:: Material ::

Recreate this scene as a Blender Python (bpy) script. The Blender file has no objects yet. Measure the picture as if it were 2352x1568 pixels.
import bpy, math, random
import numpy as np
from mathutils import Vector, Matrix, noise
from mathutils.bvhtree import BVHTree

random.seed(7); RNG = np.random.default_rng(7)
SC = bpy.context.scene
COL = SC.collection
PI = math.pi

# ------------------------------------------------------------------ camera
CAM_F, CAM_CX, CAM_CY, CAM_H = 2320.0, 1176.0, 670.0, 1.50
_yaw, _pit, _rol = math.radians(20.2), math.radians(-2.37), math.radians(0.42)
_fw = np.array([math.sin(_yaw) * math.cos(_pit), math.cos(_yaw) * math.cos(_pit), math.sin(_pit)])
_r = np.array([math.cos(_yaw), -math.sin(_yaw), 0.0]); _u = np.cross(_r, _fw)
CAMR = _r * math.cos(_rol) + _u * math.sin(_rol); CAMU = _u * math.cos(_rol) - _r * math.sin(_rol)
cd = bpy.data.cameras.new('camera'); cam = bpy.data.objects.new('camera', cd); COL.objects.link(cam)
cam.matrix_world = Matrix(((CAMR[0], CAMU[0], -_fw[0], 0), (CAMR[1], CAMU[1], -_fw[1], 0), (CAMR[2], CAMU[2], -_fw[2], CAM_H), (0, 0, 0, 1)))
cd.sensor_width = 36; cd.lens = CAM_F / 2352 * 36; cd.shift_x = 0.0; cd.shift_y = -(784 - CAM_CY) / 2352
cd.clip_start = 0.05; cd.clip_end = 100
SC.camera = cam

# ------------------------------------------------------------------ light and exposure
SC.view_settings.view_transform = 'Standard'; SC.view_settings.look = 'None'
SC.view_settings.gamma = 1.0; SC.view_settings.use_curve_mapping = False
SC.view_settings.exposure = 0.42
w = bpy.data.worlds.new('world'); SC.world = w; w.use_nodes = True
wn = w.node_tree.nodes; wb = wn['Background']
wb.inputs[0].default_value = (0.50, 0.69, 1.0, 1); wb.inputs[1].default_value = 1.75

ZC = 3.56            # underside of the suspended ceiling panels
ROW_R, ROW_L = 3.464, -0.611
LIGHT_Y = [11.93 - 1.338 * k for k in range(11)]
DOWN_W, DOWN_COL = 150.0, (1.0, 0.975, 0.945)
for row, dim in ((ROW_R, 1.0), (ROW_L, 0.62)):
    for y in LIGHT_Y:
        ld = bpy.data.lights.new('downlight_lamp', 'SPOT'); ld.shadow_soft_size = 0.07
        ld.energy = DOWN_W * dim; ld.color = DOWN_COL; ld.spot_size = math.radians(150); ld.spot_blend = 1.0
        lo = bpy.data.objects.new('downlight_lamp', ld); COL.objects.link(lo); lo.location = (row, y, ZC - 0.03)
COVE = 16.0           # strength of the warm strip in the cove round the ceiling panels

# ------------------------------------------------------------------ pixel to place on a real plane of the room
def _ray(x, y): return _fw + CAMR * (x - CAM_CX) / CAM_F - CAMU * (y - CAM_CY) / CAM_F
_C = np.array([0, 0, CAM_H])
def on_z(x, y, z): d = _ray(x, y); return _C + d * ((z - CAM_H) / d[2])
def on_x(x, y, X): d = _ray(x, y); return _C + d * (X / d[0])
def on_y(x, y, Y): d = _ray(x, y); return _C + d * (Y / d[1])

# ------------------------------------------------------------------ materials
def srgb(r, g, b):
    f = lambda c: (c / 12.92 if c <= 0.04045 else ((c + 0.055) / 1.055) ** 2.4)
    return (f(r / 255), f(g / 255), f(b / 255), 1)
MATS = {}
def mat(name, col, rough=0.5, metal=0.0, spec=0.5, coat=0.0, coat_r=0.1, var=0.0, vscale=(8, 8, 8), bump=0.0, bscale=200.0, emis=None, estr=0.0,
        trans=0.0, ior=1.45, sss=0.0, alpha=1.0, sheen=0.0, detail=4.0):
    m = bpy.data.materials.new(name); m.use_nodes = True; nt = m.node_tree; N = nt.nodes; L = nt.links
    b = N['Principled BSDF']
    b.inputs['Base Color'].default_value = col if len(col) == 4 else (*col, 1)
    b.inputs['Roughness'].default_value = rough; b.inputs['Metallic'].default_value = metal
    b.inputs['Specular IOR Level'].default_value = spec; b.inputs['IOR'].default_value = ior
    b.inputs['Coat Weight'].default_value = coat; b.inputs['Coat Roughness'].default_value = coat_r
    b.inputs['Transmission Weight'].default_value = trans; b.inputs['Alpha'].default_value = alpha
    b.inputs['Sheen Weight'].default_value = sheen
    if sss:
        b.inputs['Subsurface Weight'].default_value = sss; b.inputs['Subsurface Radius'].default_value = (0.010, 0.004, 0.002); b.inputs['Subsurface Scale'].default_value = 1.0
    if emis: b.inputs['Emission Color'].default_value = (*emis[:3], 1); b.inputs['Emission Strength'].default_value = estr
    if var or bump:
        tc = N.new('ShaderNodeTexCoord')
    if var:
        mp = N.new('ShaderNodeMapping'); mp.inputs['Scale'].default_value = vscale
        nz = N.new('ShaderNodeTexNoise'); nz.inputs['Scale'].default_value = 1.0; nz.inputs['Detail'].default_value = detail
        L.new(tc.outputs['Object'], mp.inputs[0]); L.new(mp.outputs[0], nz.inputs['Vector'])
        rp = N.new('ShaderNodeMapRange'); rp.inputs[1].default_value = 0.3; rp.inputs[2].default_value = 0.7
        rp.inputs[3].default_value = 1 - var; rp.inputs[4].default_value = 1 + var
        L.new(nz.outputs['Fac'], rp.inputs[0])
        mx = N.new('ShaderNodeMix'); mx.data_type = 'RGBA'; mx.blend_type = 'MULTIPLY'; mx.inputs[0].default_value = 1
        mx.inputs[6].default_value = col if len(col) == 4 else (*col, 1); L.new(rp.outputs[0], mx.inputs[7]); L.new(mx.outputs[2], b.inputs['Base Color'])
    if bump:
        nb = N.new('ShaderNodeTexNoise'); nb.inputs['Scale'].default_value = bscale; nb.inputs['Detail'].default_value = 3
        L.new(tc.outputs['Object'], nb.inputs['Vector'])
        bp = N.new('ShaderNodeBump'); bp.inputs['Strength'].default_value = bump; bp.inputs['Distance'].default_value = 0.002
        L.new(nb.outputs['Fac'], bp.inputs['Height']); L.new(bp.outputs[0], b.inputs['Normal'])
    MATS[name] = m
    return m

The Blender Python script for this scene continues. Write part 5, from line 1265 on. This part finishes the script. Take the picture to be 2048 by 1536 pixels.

:::

Written problem:
Would you copy out each line exactly as written?

Reply:
Recreate this scene as a Blender Python (bpy) script. The Blender file has no objects yet. Measure the picture as if it were 2352x1568 pixels.
import bpy, math, random
import numpy as np
from mathutils import Vector, Matrix, noise
from mathutils.bvhtree import BVHTree

random.seed(7); RNG = np.random.default_rng(7)
SC = bpy.context.scene
COL = SC.collection
PI = math.pi

# ------------------------------------------------------------------ camera
CAM_F, CAM_CX, CAM_CY, CAM_H = 2320.0, 1176.0, 670.0, 1.50
_yaw, _pit, _rol = math.radians(20.2), math.radians(-2.37), math.radians(0.42)
_fw = np.array([math.sin(_yaw) * math.cos(_pit), math.cos(_yaw) * math.cos(_pit), math.sin(_pit)])
_r = np.array([math.cos(_yaw), -math.sin(_yaw), 0.0]); _u = np.cross(_r, _fw)
CAMR = _r * math.cos(_rol) + _u * math.sin(_rol); CAMU = _u * math.cos(_rol) - _r * math.sin(_rol)
cd = bpy.data.cameras.new('camera'); cam = bpy.data.objects.new('camera', cd); COL.objects.link(cam)
cam.matrix_world = Matrix(((CAMR[0], CAMU[0], -_fw[0], 0), (CAMR[1], CAMU[1], -_fw[1], 0), (CAMR[2], CAMU[2], -_fw[2], CAM_H), (0, 0, 0, 1)))
cd.sensor_width = 36; cd.lens = CAM_F / 2352 * 36; cd.shift_x = 0.0; cd.shift_y = -(784 - CAM_CY) / 2352
cd.clip_start = 0.05; cd.clip_end = 100
SC.camera = cam

# ------------------------------------------------------------------ light and exposure
SC.view_settings.view_transform = 'Standard'; SC.view_settings.look = 'None'
SC.view_settings.gamma = 1.0; SC.view_settings.use_curve_mapping = False
SC.view_settings.exposure = 0.42
w = bpy.data.worlds.new('world'); SC.world = w; w.use_nodes = True
wn = w.node_tree.nodes; wb = wn['Background']
wb.inputs[0].default_value = (0.50, 0.69, 1.0, 1); wb.inputs[1].default_value = 1.75

ZC = 3.56            # underside of the suspended ceiling panels
ROW_R, ROW_L = 3.464, -0.611
LIGHT_Y = [11.93 - 1.338 * k for k in range(11)]
DOWN_W, DOWN_COL = 150.0, (1.0, 0.975, 0.945)
for row, dim in ((ROW_R, 1.0), (ROW_L, 0.62)):
    for y in LIGHT_Y:
        ld = bpy.data.lights.new('downlight_lamp', 'SPOT'); ld.shadow_soft_size = 0.07
        ld.energy = DOWN_W * dim; ld.color = DOWN_COL; ld.spot_size = math.radians(150); ld.spot_blend = 1.0
        lo = bpy.data.objects.new('downlight_lamp', ld); COL.objects.link(lo); lo.location = (row, y, ZC - 0.03)
COVE = 16.0           # strength of the warm strip in the cove round the ceiling panels

# ------------------------------------------------------------------ pixel to place on a real plane of the room
def _ray(x, y): return _fw + CAMR * (x - CAM_CX) / CAM_F - CAMU * (y - CAM_CY) / CAM_F
_C = np.array([0, 0, CAM_H])
def on_z(x, y, z): d = _ray(x, y); return _C + d * ((z - CAM_H) / d[2])
def on_x(x, y, X): d = _ray(x, y); return _C + d * (X / d[0])
def on_y(x, y, Y): d = _ray(x, y); return _C + d * (Y / d[1])

# ------------------------------------------------------------------ materials
def srgb(r, g, b):
    f = lambda c: (c / 12.92 if c <= 0.04045 else ((c + 0.055) / 1.055) ** 2.4)
    return (f(r / 255), f(g / 255), f(b / 255), 1)
MATS = {}
def mat(name, col, rough=0.5, metal=0.0, spec=0.5, coat=0.0, coat_r=0.1, var=0.0, vscale=(8, 8, 8), bump=0.0, bscale=200.0, emis=None, estr=0.0,
        trans=0.0, ior=1.45, sss=0.0, alpha=1.0, sheen=0.0, detail=4.0):
    m = bpy.data.materials.new(name); m.use_nodes = True; nt = m.node_tree; N = nt.nodes; L = nt.links
    b = N['Principled BSDF']
    b.inputs['Base Color'].default_value = col if len(col) == 4 else (*col, 1)
    b.inputs['Roughness'].default_value = rough; b.inputs['Metallic'].default_value = metal
    b.inputs['Specular IOR Level'].default_value = spec; b.inputs['IOR'].default_value = ior
    b.inputs['Coat Weight'].default_value = coat; b.inputs['Coat Roughness'].default_value = coat_r
    b.inputs['Transmission Weight'].default_value = trans; b.inputs['Alpha'].default_value = alpha
    b.inputs['Sheen Weight'].default_value = sheen
    if sss:
        b.inputs['Subsurface Weight'].default_value = sss; b.inputs['Subsurface Radius'].default_value = (0.010, 0.004, 0.002); b.inputs['Subsurface Scale'].default_value = 1.0
    if emis: b.inputs['Emission Color'].default_value = (*emis[:3], 1); b.inputs['Emission Strength'].default_value = estr
    if var or bump:
        tc = N.new('ShaderNodeTexCoord')
    if var:
        mp = N.new('ShaderNodeMapping'); mp.inputs['Scale'].default_value = vscale
        nz = N.new('ShaderNodeTexNoise'); nz.inputs['Scale'].default_value = 1.0; nz.inputs['Detail'].default_value = detail
        L.new(tc.outputs['Object'], mp.inputs[0]); L.new(mp.outputs[0], nz.inputs['Vector'])
        rp = N.new('ShaderNodeMapRange'); rp.inputs[1].default_value = 0.3; rp.inputs[2].default_value = 0.7
        rp.inputs[3].default_value = 1 - var; rp.inputs[4].default_value = 1 + var
        L.new(nz.outputs['Fac'], rp.inputs[0])
        mx = N.new('ShaderNodeMix'); mx.data_type = 'RGBA'; mx.blend_type = 'MULTIPLY'; mx.inputs[0].default_value = 1
        mx.inputs[6].default_value = col if len(col) == 4 else (*col, 1); L.new(rp.outputs[0], mx.inputs[7]); L.new(mx.outputs[2], b.inputs['Base Color'])
    if bump:
        nb = N.new('ShaderNodeTexNoise'); nb.inputs['Scale'].default_value = bscale; nb.inputs['Detail'].default_value = 3
        L.new(tc.outputs['Object'], nb.inputs['Vector'])
        bp = N.new('ShaderNodeBump'); bp.inputs['Strength'].default_value = bump; bp.inputs['Distance'].default_value = 0.002
        L.new(nb.outputs['Fac'], bp.inputs['Height']); L.new(bp.outputs[0], b.inputs['Normal'])
    MATS[name] = m
    return m

The Blender Python script for this scene continues. Write part 5, from line 1265 on. This part finishes the script. Take the picture to be 2048 by 1536 pixels.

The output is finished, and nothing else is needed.